Scripts that build scenes
####
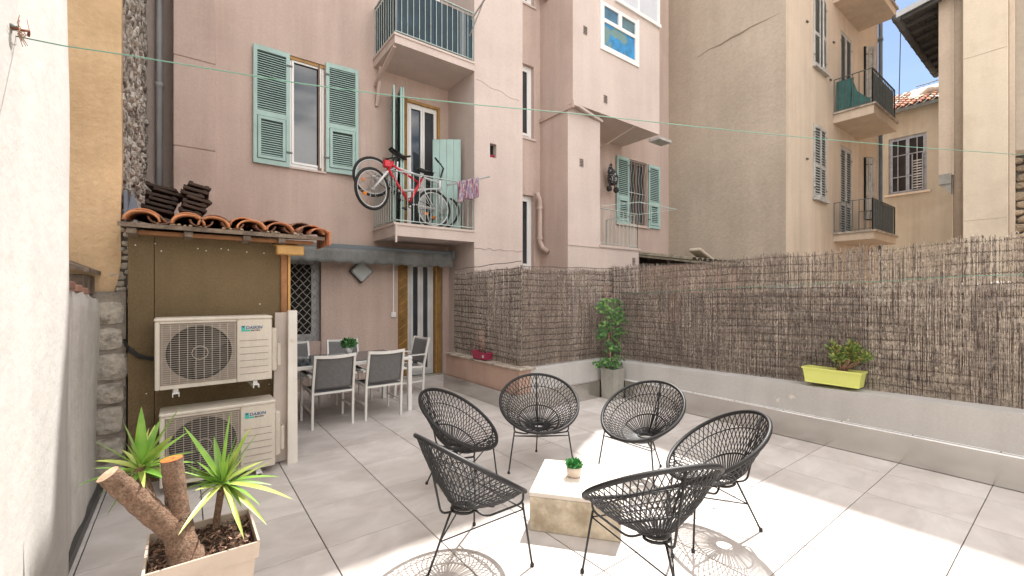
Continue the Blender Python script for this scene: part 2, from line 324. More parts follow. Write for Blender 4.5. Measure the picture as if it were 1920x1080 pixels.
# ================================================================== SETTING: ground, floor, parapet
mb = MB(); mb.add([(-60,-60,-.06),(80,-60,-.06),(80,80,-.06),(-60,80,-.06)], [(0,1,2,3)]); mb.build('ground', M_yard, kind='structure')
mb = MB(); mb.add([(-.6,-4,-.012),(5.42,-4,-.012),(5.42,8,-.012),(-.6,8,-.012)], [(0,1,2,3)], M_grout)
xs = [-.52, -.505]+[.108+.61*k for k in range(0, 9)]; xs = [-.54]+[v for v in [.108+.61*k for k in range(-1, 9)] if -.53 < v < 5.3]+[5.39]
ys = [-3.9]+[.493+.6*k for k in range(-7, 13) if -3.9 < .493+.6*k < 7.79]+[7.80]
tones = []
for i in range(len(xs)-1):
    for j in range(len(ys)-1):
        gx, gy = .0034, .0026
        a, b, c, d = xs[i]+gx, xs[i+1]-gx, ys[j]+gy, ys[j+1]-gy; e = .0015; n0 = len(mb.f)
        vs = [(a,c,-.01),(b,c,-.01),(b,d,-.01),(a,d,-.01),(a,c,-e),(b,c,-e),(b,d,-e),(a,d,-e),(a+e,c+e,0),(b-e,c+e,0),(b-e,d-e,0),(a+e,d-e,0)]
        fs = [(8,9,10,11)]+[(k, (k+1) % 4, 4+(k+1) % 4, 4+k) for k in range(4)]+[(4+k, 4+(k+1) % 4, 8+(k+1) % 4, 8+k) for k in range(4)]
        mb.add(vs, fs, M_tile); tones.append((n0, len(mb.f), random.random()))
fl = mb.build('terrace_floor', kind='structure')
at = fl.data.color_attributes.new('tone', 'FLOAT_COLOR', 'CORNER')
fv = [0.5]*(len(fl.data.loops)*4)
for a, b, t in tones:
    for p in fl.data.polygons[a:b]:
        for li in p.loop_indices: fv[li*4:li*4+4] = [t, (t*7.3) % 1, (t*3.1) % 1, 1]
at.data.foreach_set('color', fv)

# --- parapets
t = thing('parapet_wall', 'low grey painted wall along the right side of the terrace, under the long reed screen', 'wall', (5.5, 1, 0))
mb = MB(); z0, z1 = .53, .66
vs = [(5.46,4.62,0),(5.46,-4,0),(5.46,4.62,z0),(5.46,-4,z1+.05),(5.78,4.90,z0+.004),(5.78,-4,z1+.054),(5.78,4.90,-.06),(5.78,-4,-.06)]
mb.add(vs, [(0,1,3,2)[::-1],(2,3,5,4)[::-1],(4,5,7,6)[::-1],(0,2,4,6),(1,7,5,3)]); mb.build('wall', M_para, t)
mb = MB(); mb.bbox(5.395,5.46,-4,4.545,.0,.275,.003); mb.build('steel_skirting', M_steel, t)
mb = MB(); mb.box(5.398,5.47,-4,4.56,.2755,.281,M_upvc); mb.box(5.409,5.418,-4,4.55,.2812,.2835,M_blushut)
for k in range(14): mb.lathe([(.006,0),(.006,.004),(0,.005)], (5.435,4.3-.55*k,.2812), 8, M_iron)
mb.build('skirting_cap', M_steel, t)
t = thing('parapet_wall', 'grey painted low wall behind the far chair, between wall corner and square planter', 'wall', (4.4, 4.7, 0))
mb = MB(); mb.box(3.60,5.455,4.62,4.86,-.05,.565); mb.build('wall', M_para, t)
mb = MB(); mb.bbox(3.555,5.39,4.555,4.62,0,.255,.003); mb.build('steel_skirting', M_steel, t)
mb = MB(); mb.box(3.62,5.39,4.56,4.622,.2555,.262); mb.build('skirting_cap', M_steel, t)
t = thing('parapet_wall', 'low terracotta pink wall with worn coping carrying the magenta planter', 'wall', (3.7, 5.6, 0))
mb = MB(); mb.box(3.60,3.84,4.863,6.66,-.05,.565); mb.box(3.597,3.8,4.618,4.862,-.05,.566); mb.build('wall', M_paratc, t)
mb = MB(); mb.bbox(3.545,3.596,4.556,6.66,0,.235,.003); mb.build('steel_skirting', M_steel, t)
mb = MB(); y = 4.57
while y < 6.6:
    L = random.uniform(.16,.26); mb.bbox(3.575+jit(.008),3.86,y,min(y+L-.006,6.67),.567,.59+jit(.006),.006); y += L
mb.build('coping', M_coping, t)

# ================================================================== reed screens
def reed_fence(label, segs, zb, zt, name='reed_screen', pale=None, side_=-1):
    """segs: list of (p0,p1) in plan; zb/zt functions of running length"""
    t = thing(name, label, 'reed screen', (*segs[0][0], 0))
    reeds = MB(); wires = MB(); run = 0; rows = []; z = .08
    while z < 1.48: rows.append(z); z += random.uniform(.085, .10)
    for (a, b) in segs:
        a, b = Vector((*a, 0)), Vector((*b, 0)); L = (b-a).length; d = (b-a)/L; nrm = Vector((-d.y, d.x, 0)); s_ = 0
        top = 0; ph = random.random()*9
        while s_ < L:
            s_ += random.uniform(.0026, .0050)
            w_ = random.uniform(.0020, .0036); R = run+s_
            off = random.uniform(-.008, .008)
            zz0 = zb(R)+random.uniform(0, .02); zz1 = zt(R)+random.gauss(0, .019)-(random.random() < .12)*random.uniform(0, .1)
            p0 = a+d*s_+nrm*off; lean = jit(.012)
            pts = [p0+Vector((0,0,zz0))]; lat = jit(.002); dep = jit(.003); bl = random.uniform(.004, .012); zc = zb(R)
            for zr in rows:
                if zz0 < zc+zr < zz1-.03:
                    lat += jit(.0022); lat *= .93; wv = .012*math.sin(R*2.1+zr*3)+.005*math.sin(R*9+zr*11)
                    f_ = zr/1.45; base_ = p0+d*(lean*f_+lat)+nrm*(.010*math.sin(R*2.3+f_*3))
                    pts.append(base_+nrm*(dep*.3)+Vector((0,0,zc+zr+wv)))
                    pts.append(base_+d*jit(.002)+nrm*(bl*side_*1.3+dep)+Vector((0,0,min(zc+zr+wv+.05, zz1-.01))))
            tip = pts[-1].copy(); tip.z = zz1; pts.append(tip+d*jit(.012)+nrm*jit(.008))
            ws = [w_]*(len(pts)-1)+[w_*.45]
            pl = .22+(.5 if pale and pale(R) else 0)
            r_ = random.random(); m = M_reed2 if r_ < pl else (M_reed3 if r_ > .86 else M_reed)
            k = 0
            while k < len(pts)-1:
                e_ = min(k+2, len(pts)-1)
                if random.random() < .55: r_ = random.random(); m = M_reed2 if r_ < pl else (M_reed3 if r_ > .84 else M_reed)
                reeds.tube(pts[k:e_+1], ws[k:e_+1], 3, m, cap=False); k = e_
        for z in rows:
            pts = []; n = max(2, int(L/.011)); phs = random.random()*20
            for k in range(n+1):
                q = L*k/n; R = run+q; zz = zb(R)+z+.012*math.sin(R*2.1+z*3)+.005*math.sin(R*9+z*11)+jit(.002)+.0065*(-1)**k
                pts.append(a+d*q+nrm*(.012*(-1)**k*.15)+Vector((0,0,zz)))
            wires.tube([p+nrm*.011*side_ for p in pts], .0031, 4, cap=False)
        run += L
    reeds.build('reed_mat', None, t); wires.build('binding_wire', M_wire, t)
    return t
def wave(R): return .012*math.sin(R*3.1)+.012*math.sin(R*7.7+1)+.008*math.sin(R*17)
random.seed(3)
reed_fence('long tall reed screen standing on the grey wall along the right side', [((5.66,4.83),(5.70,-1.9))], lambda R: .535+.015*R*1.0, lambda R: 2.0+wave(R)+.022*R+(.03 if 0 < R < .7 else 0), pale=lambda R: 3.45 < R < 4.2 or R > 4.35)
reed_fence('reed screen behind the climbing vine, standing on the far parapet', [((3.70,4.74),(5.70,4.77))], lambda R: .57, lambda R: 1.975+wave(R+3))
reed_fence('short reed screen behind the magenta planter beside the house', [((3.74,6.62),(3.725,4.715))], lambda R: .592, lambda R: 1.955+wave(R+9)*.7)

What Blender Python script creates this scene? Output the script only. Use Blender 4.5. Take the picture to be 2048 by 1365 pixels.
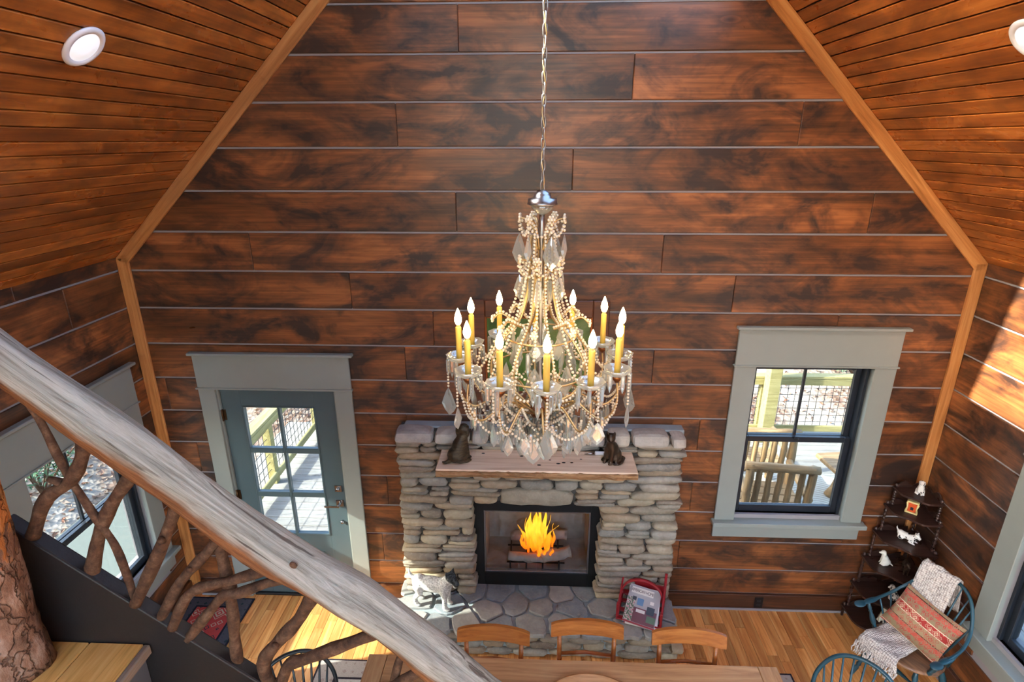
import bpy, bmesh, math, random
from mathutils import Vector, Matrix
random.seed(7)
for o in list(bpy.data.objects): bpy.data.objects.remove(o, do_unlink=True)
SC = bpy.context.scene
COL = SC.collection
PI = math.pi
# ------------------------------------------------------------------ camera
CAM_F, CAM_TH, CAM_YW, CAM_RL = 1146.56, math.radians(19.31), math.radians(-2.285), math.radians(-0.098)
cam_d = bpy.data.cameras.new('camera'); cam = bpy.data.objects.new('camera', cam_d); COL.objects.link(cam)
_fw = Vector((math.sin(CAM_YW)*math.cos(CAM_TH), math.cos(CAM_YW)*math.cos(CAM_TH), -math.sin(CAM_TH)))
_r = Vector((math.cos(CAM_YW), -math.sin(CAM_YW), 0)); _u = _r.cross(_fw)
_r2 = _r*math.cos(CAM_RL)+_u*math.sin(CAM_RL); _u2 = -_r*math.sin(CAM_RL)+_u*math.cos(CAM_RL)
cm = Matrix.Identity(4)
for i in range(3):
    cm[i][0], cm[i][1], cm[i][2] = _r2[i], _u2[i], -_fw[i]
cm[0][3], cm[1][3], cm[2][3] = 0.0, -4.05, 3.88
cam.matrix_world = cm
cam_d.sensor_width = 36.0; cam_d.lens = CAM_F/2048*36.0; cam_d.clip_start = 0.02; cam_d.clip_end = 200
SC.camera = cam
# ------------------------------------------------------------------ world, sun, exposure
SUN_DIR = Vector((1.0, 0.28, -0.61)).normalized()      # direction the sunlight travels
world = bpy.data.worlds.new('world'); SC.world = world; world.use_nodes = True
wn = world.node_tree; wn.nodes.clear()
w_out = wn.nodes.new('ShaderNodeOutputWorld'); w_bg = wn.nodes.new('ShaderNodeBackground')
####
Aim
Begin with the first line of the entries above and write out each line exactly, ending with the line containing "at.data.foreach_set('color', fv)". Leave out pictures.

Exercise result
Continue the Blender Python script for this scene: part 2, from line 324. More parts follow. Write for Blender 4.5. Measure the picture as if it were 1920x1080 pixels.
# ================================================================== SETTING: ground, floor, parapet
mb = MB(); mb.add([(-60,-60,-.06),(80,-60,-.06),(80,80,-.06),(-60,80,-.06)], [(0,1,2,3)]); mb.build('ground', M_yard, kind='structure')
mb = MB(); mb.add([(-.6,-4,-.012),(5.42,-4,-.012),(5.42,8,-.012),(-.6,8,-.012)], [(0,1,2,3)], M_grout)
xs = [-.52, -.505]+[.108+.61*k for k in range(0, 9)]; xs = [-.54]+[v for v in [.108+.61*k for k in range(-1, 9)] if -.53 < v < 5.3]+[5.39]
ys = [-3.9]+[.493+.6*k for k in range(-7, 13) if -3.9 < .493+.6*k < 7.79]+[7.80]
tones = []
for i in range(len(xs)-1):
    for j in range(len(ys)-1):
        gx, gy = .0034, .0026
        a, b, c, d = xs[i]+gx, xs[i+1]-gx, ys[j]+gy, ys[j+1]-gy; e = .0015; n0 = len(mb.f)
        vs = [(a,c,-.01),(b,c,-.01),(b,d,-.01),(a,d,-.01),(a,c,-e),(b,c,-e),(b,d,-e),(a,d,-e),(a+e,c+e,0),(b-e,c+e,0),(b-e,d-e,0),(a+e,d-e,0)]
        fs = [(8,9,10,11)]+[(k, (k+1) % 4, 4+(k+1) % 4, 4+k) for k in range(4)]+[(4+k, 4+(k+1) % 4, 8+(k+1) % 4, 8+k) for k in range(4)]
        mb.add(vs, fs, M_tile); tones.append((n0, len(mb.f), random.random()))
fl = mb.build('terrace_floor', kind='structure')
at = fl.data.color_attributes.new('tone', 'FLOAT_COLOR', 'CORNER')
fv = [0.5]*(len(fl.data.loops)*4)
for a, b, t in tones:
    for p in fl.data.polygons[a:b]:
        for li in p.loop_indices: fv[li*4:li*4+4] = [t, (t*7.3) % 1, (t*3.1) % 1, 1]
at.data.foreach_set('color', fv)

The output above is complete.